The prospect of property tax cuts, and the effects, has been a central issue at recent gatherings of state legislators in South Florida and at the state Capitol in Tallahassee, and at meetings of the region’s city, town, village and county officials.

State legislators, including those sympathetic to local governments, were blunt in their assessments.

“You need to justify your existence,” said state Sen. Barbara Sharief, a Broward Democrat and former county commissioner, elected twice by her colleagues to serve terms as county mayor, and former Miramar city commissioner.

State Rep. Rep. Robin Bartleman, a Democratic former member of the Broward School Board and Weston City Commission, recently told local government officials: “You are going to be fighting for your lives.”

The push

Gov. Ron DeSantis put the idea at the top of the Florida agenda when he started talking early this year about eliminating property taxes.

DeSantis is seeking a dramatic dénouement before term limits end his time as governor after next year’s elections. A legacy including something as big as a radical reduction in property taxes could help DeSantis sell himself to primary voters if he makes another attempt to win the Republican presidential nomination.

Talk earlier in the year of eliminating property taxes had been scaled back in recent months.
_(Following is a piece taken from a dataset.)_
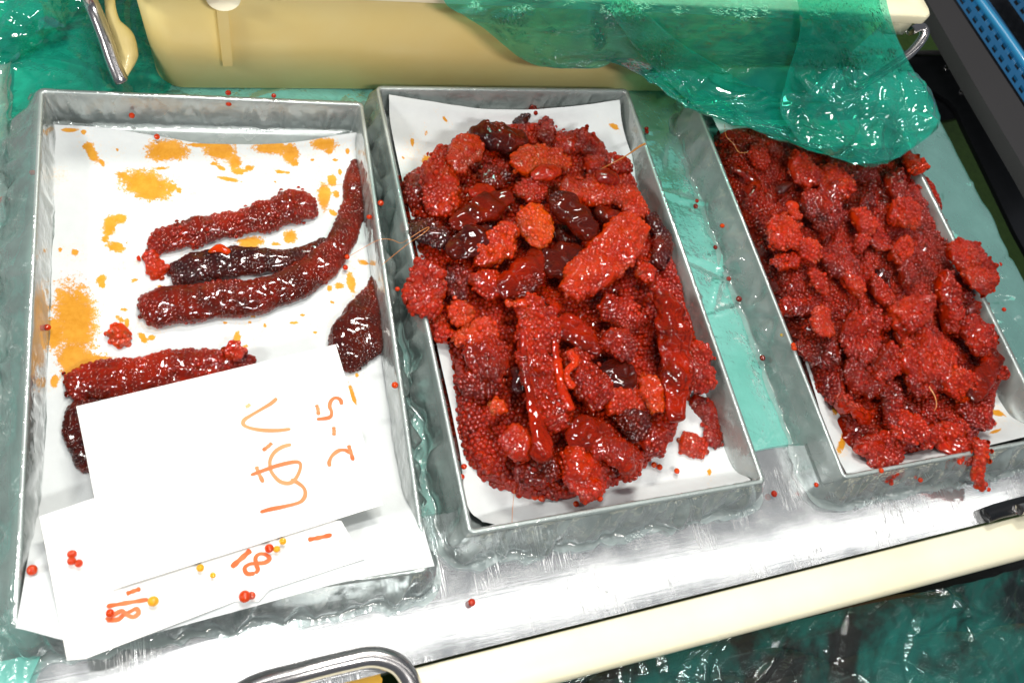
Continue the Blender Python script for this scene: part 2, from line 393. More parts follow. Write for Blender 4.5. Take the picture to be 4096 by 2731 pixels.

A range of proposals have been introduced in advance of the 2026 legislative session that would leave school taxes in place and eliminate, phase out or substantially reduce other governments’ property taxes on owner-occupied homes.

So many competing political interests are interacting on the issue that no one knows just what’s going to happen, when and how, and the financial implications for local governments and taxpayers.

Republicans who control the state House of Representatives have put forward seven proposed amendments to the state Constitution, some of which would dramatically reduce or eliminate property taxes for homeowners — and dramatically reduce revenue to local government.

Some would be far reaching and others would be targeted. And some are contradictory. One, for example, would eliminate all non-school taxes on owner-occupied residential property. Another would implement a phase out over 10 years. And another would eliminate non-school taxes for homeowners older than 65.